How does a celebrated, tight-knit partnership keep the luster of its brand as it changes its personnel?

Benchmark’s Matt Cohler
Benchmark’s Matt Cohler
Araya Diaz/Getty Images for TechCrunch

Another of Silicon Valley’s most successful investors at one of its marquee venture capital firms, Benchmark, is choosing not to sign up again as a partner.

Matt Cohler, a board member at Uber who is seen as one of the most prescient and precocious investors in the sector, won’t be a part of Benchmark’s next fund, according to a new regulatory disclosure on Monday. Speculation has swirled for months about Cohler’s plans because he has grown very, very rich from his days as an early employee at Facebook and LinkedIn.

Cohler joins another Benchmark partner who is not re-upping, Mitch Lasky, as Recode first reported in June.

The departures hint at a broader challenge in the business world: How does a celebrated, tight-knit partnership keep the luster of its brand as it changes its personnel?
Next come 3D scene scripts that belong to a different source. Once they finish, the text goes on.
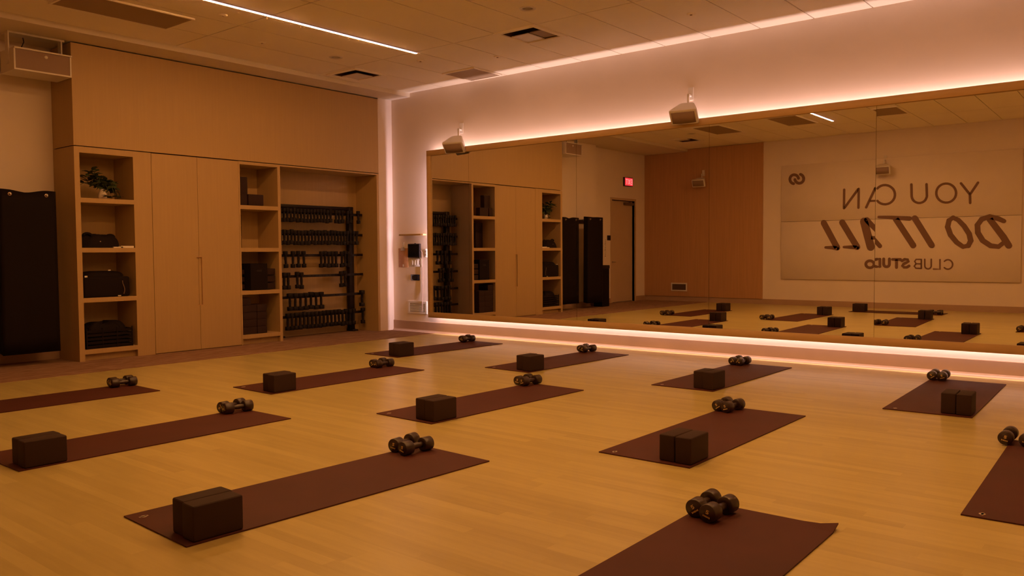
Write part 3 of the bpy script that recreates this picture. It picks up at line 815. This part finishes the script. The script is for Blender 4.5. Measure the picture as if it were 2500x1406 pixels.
# wide speaker hung from the soffit at the left end of the cabinets
e = empty('hung_speaker', (-4.89, 0.10, ZS)); tag(e, 'wide white speaker hung by a bracket from the soffit beside the cabinets', 'speaker')
lx = 0.277
bdy = MB().box(-lx, lx, -0.17, 0.20, -0.405, -0.39).box(-lx, lx, -0.19, 0.20, -0.195, -0.18).box(-lx, -lx + 0.015, -0.17, 0.20, -0.39, -0.195).box(lx - 0.015, lx, -0.17, 0.20, -0.39, -0.195).box(-lx, lx, 0.185, 0.20, -0.39, -0.195)
bdy.build('shell', M['white'], e)
gr = MB().box(-lx + 0.015, lx - 0.015, -0.165, -0.15, -0.39, -0.195).build('grille', M['grille'], e)
MB().lathe([(0.0, -0.170), (0.016, -0.169), (0.018, -0.165)], (0.03, 0, -0.235), 'y', 16).build('badge', M['white'], e)
br = MB().box(-lx - 0.012, lx - 0.02, -0.06, 0.10, -0.020, 0.0).box(-lx - 0.012, -lx, -0.06, 0.02, -0.33, -0.02).box(lx - 0.055, lx - 0.043, -0.06, 0.02, -0.19, -0.02)
br.build('bracket', M['white'], e)
MB().tube([(-0.10, 0.08, 0.0), (-0.085, 0.085, -0.06), (-0.11, 0.09, -0.12), (-0.115, 0.10, -0.18)], 0.005, 6).build('cable', M['rack'], e)

# ================================================================== FITTINGS ON THE MIRROR WALL BY THE CORNER
tag(MB().box(-0.12, 0, -0.09, 0.365, -0.012, 0.012).build('wall_ledge', M['veneer'], None, (0, -0.62, 1.43), bevel=0.002, segs=1), 'thin oak ledge on the wall left of the mirror', 'shelf')
e = empty('clipboard', (0, -0.225, 0.95)); tag(e, 'brown clipboard hanging on the wall by the corner', 'clipboard')
MB().box(-0.008, 0, -0.103, 0.103, 0, 0.285).build('board', M['board'], e, bevel=0.003, segs=1)
MB().box(-0.016, -0.008, -0.045, 0.045, 0.25, 0.285).cyl((-0.012, -0.02, 0.29), (-0.012, 0.02, 0.29), 0.012, n=10).build('clip', M['steel'], e)
tag(MB().box(-0.006, 0, -0.018, 0.018, 0, 0.07).build('wall_hook', M['white'], None, (0, -0.222, 1.252)), 'small white hook above the clipboard', 'hook')
MB().box(-0.0095, -0.008, -0.012, 0.012, 0.01, 0.045).build('label_tag', M['paper'], e)
e = empty('wall_tablet', (0, -0.475, 1.095)); tag(e, 'black tablet in a wall mount left of the mirror', 'tablet')
MB().box(-0.035, 0, -0.125, 0.125, 0, 0.205).build('case', M['rack'], e, bevel=0.008)
MB().box(-0.0375, -0.035, -0.110, 0.110, 0.015, 0.190).build('screen', M['screen'], e)
MB().lathe([(0.0, 0.010), (0.012, 0.008), (0.012, 0.0)], (-0.018, -0.02, 0.205), 'z', 10).build('button', M['rack'], e)
e = empty('switch_plate', (0, -0.50, 0.962)); tag(e, 'white multi-gang switch plate under the tablet', 'switch')
MB().box(-0.007, 0, -0.110, 0.110, 0, 0.122).build('plate', M['white'], e, bevel=0.002, segs=1)
for k in range(4):
    y = -0.078 + 0.052 * k
    MB().box(-0.012, -0.007, y - 0.016, y + 0.016, 0.028, 0.094).build('rocker', M['grille'] if k == 0 else M['paper'], e, bevel=0.002, segs=1)
e = empty('control_panel', (0, -0.472, 0.758)); tag(e, 'dark rectangular control plate below the switches', 'control panel')
MB().box(-0.008, 0, -0.092, 0.092, 0, 0.088).build('plate', M['screen'], e, bevel=0.002, segs=1)
for k in range(3): MB().box(-0.010, -0.008, -0.065 + 0.048 * k, -0.030 + 0.048 * k, 0.02, 0.068).build('key', M['rack'], e)
e = empty('outlet_plate', (0, -0.695, 1.10)); tag(e, 'narrow white plate close to the mirror edge', 'outlet')
MB().box(-0.007, 0, -0.032, 0.032, 0, 0.122).build('plate', M['white'], e, bevel=0.002, segs=1)
for k in range(2): MB().box(-0.009, -0.007, -0.014, 0.014, 0.022 + 0.045 * k, 0.055 + 0.045 * k).build('socket', M['grille'], e)
cb = MB().tube([(-0.02, -0.605, 1.20), (-0.022, -0.632, 1.185), (-0.012, -0.640, 1.13), (-0.010, -0.636, 0.9), (-0.010, -0.632, 0.6), (-0.018, -0.630, 0.45), (-0.022, -0.628, 0.30)], 0.0045, 8)
tag(cb.build('power_cable', M['grille']), 'thin cable running down the wall from the tablet', 'cable')
e = empty('wall_vent', (0, -0.515, 0.268)); tag(e, 'white louvred wall vent below the switches', 'vent')
MB().box(-0.012, 0, -0.198, -0.165, 0, 0.186).box(-0.012, 0, 0.165, 0.198, 0, 0.186).box(-0.012, 0, -0.165, 0.165, 0, 0.030).box(-0.012, 0, -0.165, 0.165, 0.156, 0.186).build('frame', M['white'], e)
MB().box(-0.002, 0, -0.165, 0.165, 0.03, 0.156).build('duct', M['vent_dark'], e)
for k in range(7):
    z = 0.038 + k * 0.0175
    MB().add([(-0.002, -0.163, z + 0.010), (-0.002, 0.163, z + 0.010), (-0.011, 0.163, z), (-0.011, -0.163, z), (-0.002, -0.163, z + 0.012), (-0.002, 0.163, z + 0.012), (-0.011, 0.163, z + 0.002), (-0.011, -0.163, z + 0.002)],
             [(0, 1, 2, 3), (7, 6, 5, 4), (0, 4, 5, 1), (1, 5, 6, 2), (2, 6, 7, 3), (3, 7, 4, 0)]).build('louvre', M['white'], e)

# ================================================================== THINGS SEEN IN THE MIRROR
e = empty('exit_sign', (-8.17, YD, 2.67)); tag(e, 'glowing red exit sign above the door', 'exit sign')
MB().box(-0.18, 0.18, -0.05, 0.0, 0, 0.205).build('case', M['exit_case'], e, bevel=0.004, segs=1)
MB().box(-0.165, 0.165, -0.053, -0.050, 0.015, 0.19).build('lit_face', M['exit_red'], e)
ex = MB()
to = lambda u, v, h: (u, -0.0535 - h, v)
def st(*p): ribbon(ex, [(a, b, 0.016) for a, b in p], to, 0.002)
st((-0.135, 0.05), (-0.135, 0.155)); st((-0.135, 0.155), (-0.085, 0.155)); st((-0.135, 0.103), (-0.095, 0.103)); st((-0.135, 0.05), (-0.085, 0.05))
st((-0.06, 0.05), (0.0, 0.155)); st((-0.06, 0.155), (0.0, 0.05)); st((0.035, 0.05), (0.035, 0.155)); st((0.07, 0.155), (0.14, 0.155)); st((0.105, 0.155), (0.105, 0.05))
ex.build('lettering', M['exit_text'], e)
tag(MB().box(-7.455, -7.315, YD - 0.008, YD, 1.42, 1.53).build('room_plaque', M['rack']), 'small dark plaque on the wall beside the door', 'plaque')
e = empty('notice_strip', (-7.23, YD, 1.0)); tag(e, 'narrow white notice on the wall beside the door', 'notice')
MB().box(-0.035, 0.035, -0.006, 0, 0, 0.50).build('sheet', M['paper'], e)
nm = MB()
for k in range(9): nm.box(-0.022, 0.022 - 0.01 * (k % 3), -0.008, -0.006, 0.06 + 0.045 * k, 0.075 + 0.045 * k)
nm.build('printed_line', M['darkgrille'], e)
e = empty('wall_grille', (XW + 0.03, -0.19, 0.235)); tag(e, 'white framed grille low on the wood wall panel', 'vent')
MB().box(0, 0.012, -0.205, -0.175, 0, 0.195).box(0, 0.012, 0.175, 0.205, 0, 0.195).box(0, 0.012, -0.175, 0.175, 0, 0.03).box(0, 0.012, -0.175, 0.175, 0.165, 0.195).build('frame', M['white'], e)
MB().box(0, 0.003, -0.175, 0.175, 0.03, 0.165).build('duct', M['vent_dark'], e)
for k in range(6): MB().box(0.003, 0.010, -0.174, 0.174, 0.040 + 0.021 * k, 0.047 + 0.021 * k).build('louvre', M['darkgrille'], e)

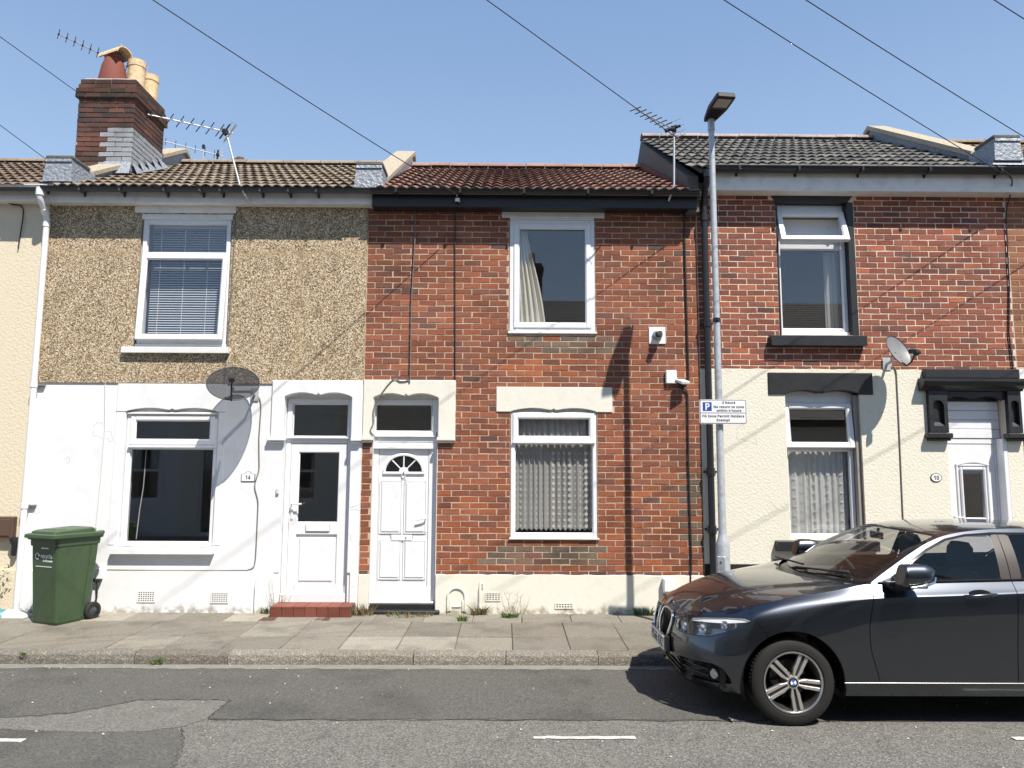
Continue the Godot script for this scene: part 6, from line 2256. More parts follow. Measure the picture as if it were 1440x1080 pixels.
	cable("wall_cable", "slack cable from the dark dish down the white wall past the number plaque", [Vector2(-3.19, 2.70), Vector2(-3.09, 2.60), Vector2(-3.066, 2.45), Vector2(-3.075, 2.1), Vector2(-3.056, 1.75), Vector2(-3.10, 1.52), Vector2(-3.05, 1.3), Vector2(-3.05, 0.8), Vector2(-3.065, 0.56), Vector2(-3.14, 0.51)], 0.007, "cable_grey", 0.014)
	cable("wall_cable", "cable from the small grey dish down the cream wall", [Vector2(4.84, 3.05), Vector2(4.905, 2.95), Vector2(4.90, 2.2), Vector2(4.886, 1.0), Vector2(4.88, 0.7)], 0.008, "cable_grey", 0.02)
	cable("wall_cable", "black cable down the brickwork at the right edge", [Vector3(6.13, 5.55, 0.36), Vector3(6.35, 5.42, 0.30), Vector3(6.46, 5.28, 0.10), Vector3(6.44, 5.0, 0.02), Vector3(6.42, 4.1, 0.016), Vector3(6.37, 3.5, 0.016), Vector3(6.39, 3.02, 0.016)], 0.009, "cable_black")
	cable("wall_cable", "thin black cable looping under the eaves of the buff house", [Vector3(-6.48, 5.25, 0.2), Vector3(-6.40, 5.1, 0.04), Vector3(-6.24, 5.06, 0.02), Vector3(-6.21, 4.9, 0.02), Vector3(-6.24, 4.5, 0.02)], 0.008, "cable_black")
	cable("wall_cable", "cable stapled along the top of the white plinth", [Vector2(-4.85, 0.505), Vector2(-4.2, 0.498), Vector2(-3.5, 0.50), Vector2(-3.14, 0.505)], 0.006, "cable_grey", 0.014)
	var bk := MB.new()
	bk.box(Vector3(-0.03, -0.02, 0), Vector3(0.03, 0.03, 0.05), 0.006)
	bk.tube([Vector3(0, 0.02, 0.02), Vector3(-0.012, 0.14, 0.10)], 0.006, 6)
	bk.tube([Vector3(0, 0, 0.03), Vector3(0.035, -0.03, 0.05), Vector3(0.03, 0.02, 0.06)], 0.007, 6)
	single("cable_hook", bk, M.steel, "small metal wire hook on the black fascia above the brick wall", "hook", Vector3(-0.64, 5.10, 0.205))


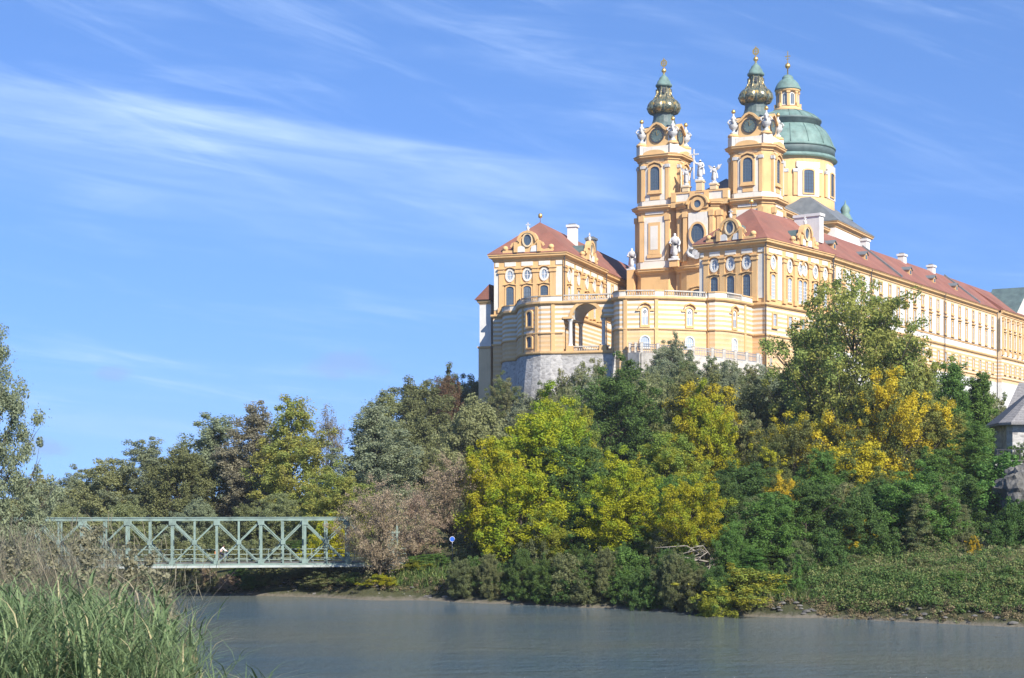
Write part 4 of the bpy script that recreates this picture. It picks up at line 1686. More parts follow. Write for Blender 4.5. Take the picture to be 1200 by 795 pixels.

Venture capital firms, which succeed based on inside access with rising entrepeneurs and by recognizing patterns across companies, can often stumble when moving from an older set of investors to a younger set. By tradition, Benchmark partners typically step back from day-to-day investing at age 50 — Cohler, though, is only 41.

Cohler is one of the most successful investors of his age group, with early money-making investments in companies like Duo Security and Domo.

Cohler did not immediately respond to a request for comment, but he is expected to maintain his existing board seats. Uber confirmed he is remaining on its board.